From the entries below, copy every line holding the word "scene".

※

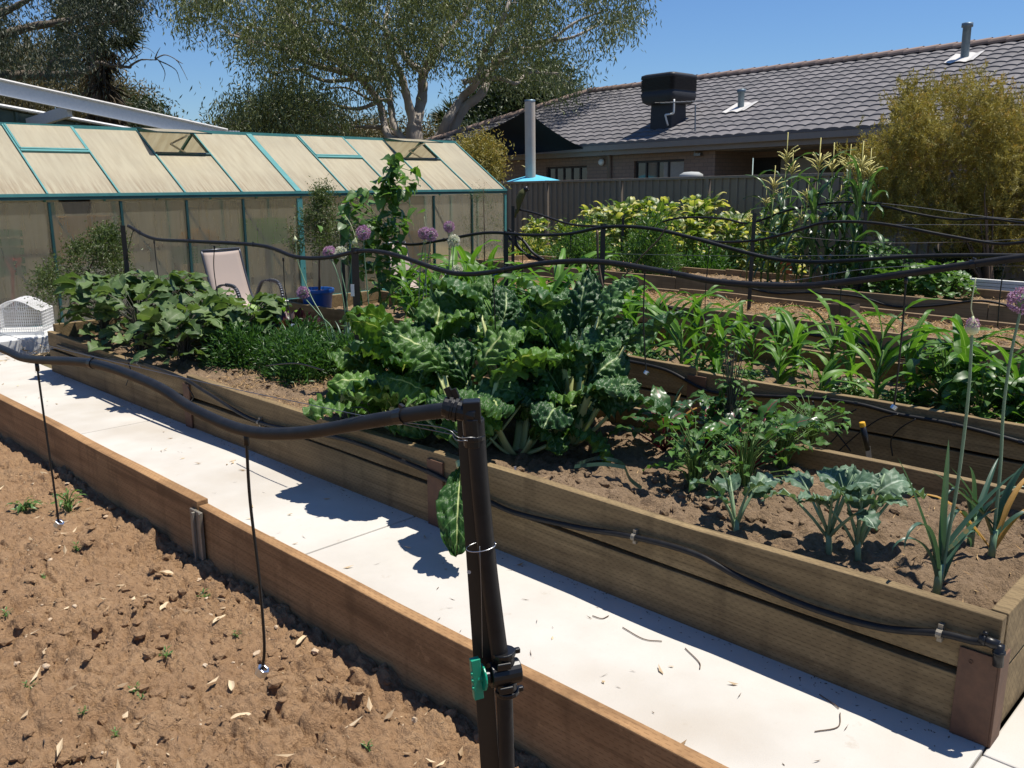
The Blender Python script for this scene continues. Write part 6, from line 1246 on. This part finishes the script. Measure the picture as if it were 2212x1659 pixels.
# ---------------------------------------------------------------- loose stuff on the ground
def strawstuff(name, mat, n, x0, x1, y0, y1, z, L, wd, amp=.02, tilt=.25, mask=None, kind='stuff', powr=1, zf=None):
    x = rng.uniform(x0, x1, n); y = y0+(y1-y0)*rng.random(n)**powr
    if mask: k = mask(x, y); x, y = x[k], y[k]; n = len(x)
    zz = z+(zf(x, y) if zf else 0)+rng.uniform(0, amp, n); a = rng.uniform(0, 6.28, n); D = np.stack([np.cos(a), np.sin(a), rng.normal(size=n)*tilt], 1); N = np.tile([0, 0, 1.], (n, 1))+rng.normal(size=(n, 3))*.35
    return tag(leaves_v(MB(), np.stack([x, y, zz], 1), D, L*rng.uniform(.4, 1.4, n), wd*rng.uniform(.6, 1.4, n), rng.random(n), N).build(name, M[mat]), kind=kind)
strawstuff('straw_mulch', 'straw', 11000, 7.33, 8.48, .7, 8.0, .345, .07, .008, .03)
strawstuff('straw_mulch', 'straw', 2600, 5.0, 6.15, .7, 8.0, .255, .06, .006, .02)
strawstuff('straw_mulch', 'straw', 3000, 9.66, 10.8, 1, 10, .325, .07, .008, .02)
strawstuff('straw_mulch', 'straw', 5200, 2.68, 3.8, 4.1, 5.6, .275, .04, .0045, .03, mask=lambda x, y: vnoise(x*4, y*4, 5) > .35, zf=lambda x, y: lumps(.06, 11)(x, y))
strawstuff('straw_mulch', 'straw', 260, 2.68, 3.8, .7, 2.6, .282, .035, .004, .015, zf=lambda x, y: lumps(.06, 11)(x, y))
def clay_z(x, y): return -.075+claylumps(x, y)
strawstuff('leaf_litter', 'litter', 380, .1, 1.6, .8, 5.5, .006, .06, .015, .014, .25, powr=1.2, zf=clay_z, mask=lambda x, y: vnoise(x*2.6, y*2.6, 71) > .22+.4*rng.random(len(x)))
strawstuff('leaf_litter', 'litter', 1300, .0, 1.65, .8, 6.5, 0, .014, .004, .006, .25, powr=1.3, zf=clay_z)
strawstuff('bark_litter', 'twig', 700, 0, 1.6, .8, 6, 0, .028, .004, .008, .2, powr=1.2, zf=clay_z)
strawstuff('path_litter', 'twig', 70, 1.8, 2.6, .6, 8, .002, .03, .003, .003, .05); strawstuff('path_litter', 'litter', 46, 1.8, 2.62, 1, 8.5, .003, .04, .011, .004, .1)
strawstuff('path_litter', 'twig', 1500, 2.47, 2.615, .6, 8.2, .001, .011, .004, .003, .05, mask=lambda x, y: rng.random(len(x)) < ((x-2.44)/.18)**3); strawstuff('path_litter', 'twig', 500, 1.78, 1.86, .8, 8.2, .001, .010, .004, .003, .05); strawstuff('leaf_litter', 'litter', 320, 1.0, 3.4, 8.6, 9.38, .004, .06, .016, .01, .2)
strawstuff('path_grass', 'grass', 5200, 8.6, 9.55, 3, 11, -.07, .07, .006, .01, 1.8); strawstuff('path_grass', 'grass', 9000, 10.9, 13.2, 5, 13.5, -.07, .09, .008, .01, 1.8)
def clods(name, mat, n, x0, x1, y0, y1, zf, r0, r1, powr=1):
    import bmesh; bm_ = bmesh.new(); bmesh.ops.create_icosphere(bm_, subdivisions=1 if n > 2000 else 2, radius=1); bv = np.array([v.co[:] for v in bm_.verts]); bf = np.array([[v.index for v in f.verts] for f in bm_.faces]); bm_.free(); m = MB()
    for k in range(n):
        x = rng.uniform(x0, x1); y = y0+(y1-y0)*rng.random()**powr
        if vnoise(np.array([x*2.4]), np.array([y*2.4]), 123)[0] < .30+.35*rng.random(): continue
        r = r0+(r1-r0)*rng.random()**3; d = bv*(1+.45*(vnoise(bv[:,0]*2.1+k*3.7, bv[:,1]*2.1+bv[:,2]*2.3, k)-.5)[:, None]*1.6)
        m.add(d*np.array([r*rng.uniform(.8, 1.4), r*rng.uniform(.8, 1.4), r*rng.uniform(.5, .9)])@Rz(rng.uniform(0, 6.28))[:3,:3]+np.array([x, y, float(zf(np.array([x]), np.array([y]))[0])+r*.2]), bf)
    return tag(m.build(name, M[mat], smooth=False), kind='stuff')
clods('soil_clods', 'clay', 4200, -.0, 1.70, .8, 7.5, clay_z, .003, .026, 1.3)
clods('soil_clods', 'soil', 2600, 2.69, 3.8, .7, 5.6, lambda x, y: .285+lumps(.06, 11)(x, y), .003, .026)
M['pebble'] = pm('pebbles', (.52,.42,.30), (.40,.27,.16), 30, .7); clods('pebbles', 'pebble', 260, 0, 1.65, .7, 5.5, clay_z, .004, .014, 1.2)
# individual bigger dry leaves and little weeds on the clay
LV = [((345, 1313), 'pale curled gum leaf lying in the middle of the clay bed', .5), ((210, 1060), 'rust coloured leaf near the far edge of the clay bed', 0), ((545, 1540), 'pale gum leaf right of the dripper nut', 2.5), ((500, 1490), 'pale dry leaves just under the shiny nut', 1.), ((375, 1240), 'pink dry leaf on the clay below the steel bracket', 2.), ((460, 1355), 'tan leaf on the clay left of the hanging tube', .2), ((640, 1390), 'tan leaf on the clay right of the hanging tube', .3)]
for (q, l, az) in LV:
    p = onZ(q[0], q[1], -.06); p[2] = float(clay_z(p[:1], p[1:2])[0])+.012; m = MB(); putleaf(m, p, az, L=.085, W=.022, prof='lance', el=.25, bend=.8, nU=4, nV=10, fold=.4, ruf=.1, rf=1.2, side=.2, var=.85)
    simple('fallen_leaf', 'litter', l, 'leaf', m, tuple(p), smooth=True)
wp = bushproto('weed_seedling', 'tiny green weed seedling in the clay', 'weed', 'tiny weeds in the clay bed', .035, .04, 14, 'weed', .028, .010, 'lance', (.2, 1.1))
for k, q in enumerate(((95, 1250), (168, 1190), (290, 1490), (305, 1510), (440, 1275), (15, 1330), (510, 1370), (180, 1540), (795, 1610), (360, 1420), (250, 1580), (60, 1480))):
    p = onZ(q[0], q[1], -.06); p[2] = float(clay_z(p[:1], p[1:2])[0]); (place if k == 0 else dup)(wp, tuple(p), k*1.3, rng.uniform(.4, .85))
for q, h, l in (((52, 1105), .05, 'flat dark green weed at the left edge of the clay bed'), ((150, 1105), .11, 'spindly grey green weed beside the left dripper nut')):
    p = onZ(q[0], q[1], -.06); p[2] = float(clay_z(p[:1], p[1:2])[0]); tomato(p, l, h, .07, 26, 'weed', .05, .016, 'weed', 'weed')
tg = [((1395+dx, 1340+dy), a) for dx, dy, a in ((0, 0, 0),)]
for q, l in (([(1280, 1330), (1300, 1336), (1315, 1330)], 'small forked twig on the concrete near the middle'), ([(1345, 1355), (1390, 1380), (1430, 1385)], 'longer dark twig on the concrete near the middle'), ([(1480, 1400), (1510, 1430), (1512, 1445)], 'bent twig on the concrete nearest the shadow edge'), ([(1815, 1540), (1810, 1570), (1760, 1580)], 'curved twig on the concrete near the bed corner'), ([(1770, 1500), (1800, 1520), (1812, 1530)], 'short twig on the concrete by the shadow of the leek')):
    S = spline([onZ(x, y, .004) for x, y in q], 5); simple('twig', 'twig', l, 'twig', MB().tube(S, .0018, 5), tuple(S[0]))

※

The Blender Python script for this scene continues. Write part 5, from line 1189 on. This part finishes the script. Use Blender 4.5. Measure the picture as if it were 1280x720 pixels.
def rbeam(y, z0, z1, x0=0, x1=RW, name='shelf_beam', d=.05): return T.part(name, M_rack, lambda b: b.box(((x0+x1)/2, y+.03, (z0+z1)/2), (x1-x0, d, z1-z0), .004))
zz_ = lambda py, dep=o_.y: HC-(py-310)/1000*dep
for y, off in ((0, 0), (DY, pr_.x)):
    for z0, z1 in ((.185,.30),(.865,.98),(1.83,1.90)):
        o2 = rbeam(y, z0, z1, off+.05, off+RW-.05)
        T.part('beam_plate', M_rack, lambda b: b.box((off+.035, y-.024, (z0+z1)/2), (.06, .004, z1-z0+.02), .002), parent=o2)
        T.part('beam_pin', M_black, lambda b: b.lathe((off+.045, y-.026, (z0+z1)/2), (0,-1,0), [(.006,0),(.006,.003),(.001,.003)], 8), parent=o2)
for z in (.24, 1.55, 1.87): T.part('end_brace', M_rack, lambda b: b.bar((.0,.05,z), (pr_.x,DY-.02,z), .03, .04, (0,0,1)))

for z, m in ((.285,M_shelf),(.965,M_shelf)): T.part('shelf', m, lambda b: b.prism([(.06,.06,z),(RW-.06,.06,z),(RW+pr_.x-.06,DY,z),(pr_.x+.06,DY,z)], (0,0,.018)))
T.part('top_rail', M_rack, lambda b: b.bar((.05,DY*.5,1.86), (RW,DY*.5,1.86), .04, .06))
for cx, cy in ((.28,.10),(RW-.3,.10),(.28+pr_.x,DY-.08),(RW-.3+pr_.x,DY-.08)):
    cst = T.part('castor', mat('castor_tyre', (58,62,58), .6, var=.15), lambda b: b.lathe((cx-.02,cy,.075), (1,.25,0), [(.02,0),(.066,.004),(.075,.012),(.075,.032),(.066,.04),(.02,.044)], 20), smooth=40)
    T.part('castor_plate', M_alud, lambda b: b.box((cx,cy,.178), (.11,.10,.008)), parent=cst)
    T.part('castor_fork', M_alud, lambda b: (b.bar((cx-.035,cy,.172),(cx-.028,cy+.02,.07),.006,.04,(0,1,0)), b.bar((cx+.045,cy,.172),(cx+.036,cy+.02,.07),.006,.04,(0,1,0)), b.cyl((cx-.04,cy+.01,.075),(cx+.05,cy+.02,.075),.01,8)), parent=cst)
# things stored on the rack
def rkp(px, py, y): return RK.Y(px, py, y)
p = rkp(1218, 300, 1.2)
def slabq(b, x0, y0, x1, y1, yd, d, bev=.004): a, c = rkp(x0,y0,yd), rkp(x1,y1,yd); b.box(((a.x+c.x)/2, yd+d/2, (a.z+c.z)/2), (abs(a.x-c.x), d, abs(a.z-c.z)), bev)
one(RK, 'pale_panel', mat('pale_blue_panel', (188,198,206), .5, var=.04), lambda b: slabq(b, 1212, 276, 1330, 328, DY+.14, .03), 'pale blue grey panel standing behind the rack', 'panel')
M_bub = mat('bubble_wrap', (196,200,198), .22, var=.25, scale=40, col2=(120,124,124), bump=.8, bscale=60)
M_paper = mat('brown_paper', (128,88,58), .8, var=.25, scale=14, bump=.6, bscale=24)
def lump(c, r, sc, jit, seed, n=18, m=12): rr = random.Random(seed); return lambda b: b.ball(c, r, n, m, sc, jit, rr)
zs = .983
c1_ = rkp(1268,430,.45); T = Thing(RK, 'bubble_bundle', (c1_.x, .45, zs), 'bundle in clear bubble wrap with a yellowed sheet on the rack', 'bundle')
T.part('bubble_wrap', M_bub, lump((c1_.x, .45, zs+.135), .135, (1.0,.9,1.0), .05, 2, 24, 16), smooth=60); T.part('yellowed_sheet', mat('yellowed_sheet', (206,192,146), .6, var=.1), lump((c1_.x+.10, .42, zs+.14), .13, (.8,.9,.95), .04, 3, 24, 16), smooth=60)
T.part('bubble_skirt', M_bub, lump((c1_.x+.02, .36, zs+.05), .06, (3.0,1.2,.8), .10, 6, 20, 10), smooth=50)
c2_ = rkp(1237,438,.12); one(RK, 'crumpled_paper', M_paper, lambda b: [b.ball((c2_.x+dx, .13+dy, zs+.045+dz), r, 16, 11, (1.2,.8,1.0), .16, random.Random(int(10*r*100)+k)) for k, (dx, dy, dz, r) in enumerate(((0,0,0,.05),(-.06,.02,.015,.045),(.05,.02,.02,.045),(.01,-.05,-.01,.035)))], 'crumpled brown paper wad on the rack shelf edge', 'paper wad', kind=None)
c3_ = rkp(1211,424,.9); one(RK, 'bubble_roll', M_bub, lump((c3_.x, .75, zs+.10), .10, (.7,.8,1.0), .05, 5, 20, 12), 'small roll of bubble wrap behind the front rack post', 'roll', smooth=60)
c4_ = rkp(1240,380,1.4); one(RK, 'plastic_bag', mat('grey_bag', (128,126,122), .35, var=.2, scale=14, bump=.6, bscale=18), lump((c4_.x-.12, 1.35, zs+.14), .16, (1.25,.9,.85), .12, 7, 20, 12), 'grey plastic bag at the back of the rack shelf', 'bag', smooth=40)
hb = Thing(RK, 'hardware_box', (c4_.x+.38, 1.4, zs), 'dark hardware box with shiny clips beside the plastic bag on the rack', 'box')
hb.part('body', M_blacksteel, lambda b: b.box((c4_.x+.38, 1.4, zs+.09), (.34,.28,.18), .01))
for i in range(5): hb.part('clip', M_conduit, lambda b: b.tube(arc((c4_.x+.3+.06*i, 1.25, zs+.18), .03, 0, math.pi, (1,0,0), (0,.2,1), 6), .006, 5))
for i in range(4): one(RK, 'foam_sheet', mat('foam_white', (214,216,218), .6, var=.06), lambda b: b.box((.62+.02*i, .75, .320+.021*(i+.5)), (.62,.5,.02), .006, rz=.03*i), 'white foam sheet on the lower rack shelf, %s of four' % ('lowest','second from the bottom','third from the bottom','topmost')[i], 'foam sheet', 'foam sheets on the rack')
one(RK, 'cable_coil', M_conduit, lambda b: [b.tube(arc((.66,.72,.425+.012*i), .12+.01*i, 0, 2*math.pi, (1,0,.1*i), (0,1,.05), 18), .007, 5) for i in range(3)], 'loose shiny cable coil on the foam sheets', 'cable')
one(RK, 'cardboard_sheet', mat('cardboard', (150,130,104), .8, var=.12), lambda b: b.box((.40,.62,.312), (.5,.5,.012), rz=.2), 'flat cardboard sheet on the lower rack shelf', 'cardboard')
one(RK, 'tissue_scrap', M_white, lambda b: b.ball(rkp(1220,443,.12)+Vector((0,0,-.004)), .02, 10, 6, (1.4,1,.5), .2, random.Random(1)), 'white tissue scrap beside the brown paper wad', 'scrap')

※

- Full output -
The Blender Python script for this scene continues. Write part 6, from line 1246 on. This part finishes the script. Measure the picture as if it were 2212x1659 pixels.
The Blender Python script for this scene continues. Write part 5, from line 1189 on. This part finishes the script. Use Blender 4.5. Measure the picture as if it were 1280x720 pixels.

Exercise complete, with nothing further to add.